The World at My Back
"Books written out of great emotional distress are ... rarely great literature. Thomas Melle's [The World at My Back] is great literature because he pulls it off without a single false note."
(German National Radio)
Longlisted for the 2024 National Translation Award in Prose • A Finalist for the German Book Prize • Translated into Eighteen Languages
Addicted to culture, author Thomas Melle has built up an impressive personal library. His heart is in these books, and he loves to feel them at his back, their promise and challenge, as he writes. But in the middle of a violent dissociative episode, when they become ballast to his increasingly manic self, he disperses almost overnight what had taken decades to gather. Nor is this all he loses: descending further into an incomprehensible madness, he loses friendships and his career as a novelist and celebrated playwright, but the most savage cruelty is that he no longer either knows or understands himself.
Vulnerable and claustrophobic, shattering and profoundly moving, Thomas Melle’s The World at My Back is a book dedicated to the impossibility of reclaiming what has been lost, its lines both a prayer and reminder that, on the other side of madness, other possibilities await.
Born in Bonn, Germany, Thomas Melle studied at the University of Tübingen, the University of Texas at Austin, and the Free University of Berlin. His novels Sickster and 3000 Euros were finalists for German Book Prize in 2011 and 2014 respectively. Melle is also a prolific playwright and translator. His translations from English to German have ranged from plays by William Shakespeare to novels by William T. Vollmann. The World at My Back, also a finalist for the German Book Prize, was a bestseller in Germany. It was made into a highly successful stage play, and has been translated into eighteen languages. Thomas Melle lives in Berlin.
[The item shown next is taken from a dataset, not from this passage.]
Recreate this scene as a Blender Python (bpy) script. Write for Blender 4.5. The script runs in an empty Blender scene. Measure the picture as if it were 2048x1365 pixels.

Luise von Flotow teaches translation studies at the University of Ottawa School of Translation and Interpretation. Her recent translations include, from German, They Divided the Sky by Christa Wolf, and Everyone Talks About the Weather...We Don’t by Ulrike Meinhof; and, from French, The Four Roads Hotel by France Théoret. She has twice been a finalist for the Governor General's Award for Literary Translation.